Asgard is a realm within the broader plane of Ysgard (as are Alfheim, Vanaheim, and Jotunheim, for that matter). Just because the Norse gods are a major presence on the plane, that doesn't mean it belongs to them alone.
Right. If I go to rando #345 on the street and ask them "who lives in Asgard" What do you think their response will be?
Sure, they renamed it Ysgard and it only contains Asgard, but it is the Norse Pantheon plane. That's what anyone is thinking when they first read that name. And they are right. It contains Asgard, Alfheim, Vanaheim, Jotunheim as well as the World Tree Yggdrasil (that is how it got the name Ysgard, which they claim is just Asgard in the Norse tongue. They combined Yggdrasil the world tree and Asgard, the home of the Aesir into one name)
It doesn't matter who else lives there, it is clearly the norse plane and contains 90% norse mythos by weight.
Heliopolis, the major realm associated with many of the Egyptian gods, is in Arcadia.
And look at this in response. The Egyptians don't get an entire realm of existence, they get part of Arcadia. And their plane is called Heliopolis.
Do you know much about Greek Myths and history? Like how "polis" was the greek name for city, and Helios was the Greek god of the Sun. Wanna guess what Heliopolis' other name is in DnD? Oh, and Arcadia is... a realm in Greek Myths.
So, the norse get an entire plane of existence, containing the vast majority of their myths. The Egyptians live in a greek plane of existence in a greek city, named after the Greek god of the Sun. Do you see why I think that is not great?
Also, there's no real reason divine realms within a broader Outer Plane can't be accessed directly from the Astral anyway. Passing through a color pool to Ysgard is going to drop you at a specific place within the plane anyway, so why can't that place be within Asgard?
There's no reason the Spelljammer/4e model of Divine Realms accessed directly from the Astral can't function just fine alongside Planescape's Divine Realms accessed through the various Outer Planes.
Definition, scope, and weight.
Sure, a portal in the astral could drop you in Asgard, that's not the problem. The problem is that Asgard is a full plane of existence with multiple sub-planes. Meanwhile the Egyptians are bumming off the Greeks secondary realm, and The Olympian Glades of Arborea contains both the elven realm of Arvandor and Mount Olympus, because obviously Zeus and Corellon are neighbors, right?
Well, the greeks also get the Grey Wastes of Hades (weird how an entire plane is named after a single god) and Elysium and Tartarus in Carceri (which is an italian word, tying it to the romans I bet)
So, the Greek myths have half a dozen planes of existence, the norse have a plane of existence. Now, who wants to make a guess as to the two most popular mythologies when DnD was being made? Even if the realms are shared, or can be found in different ways, they are still listed as entire fundamental planes of existence.

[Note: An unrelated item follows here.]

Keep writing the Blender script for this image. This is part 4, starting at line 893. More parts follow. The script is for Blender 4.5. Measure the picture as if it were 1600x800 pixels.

However, in the World Axis model, where all divine realms are just places in the Astral Sea, then they all have the same weight. None of them are more important than the other, because you can place all of the locations needed for the divine mythos of the pantheon in a single location (their divine realm) and those Divine Realms are all equal. It is a far cleaner and more balanced version.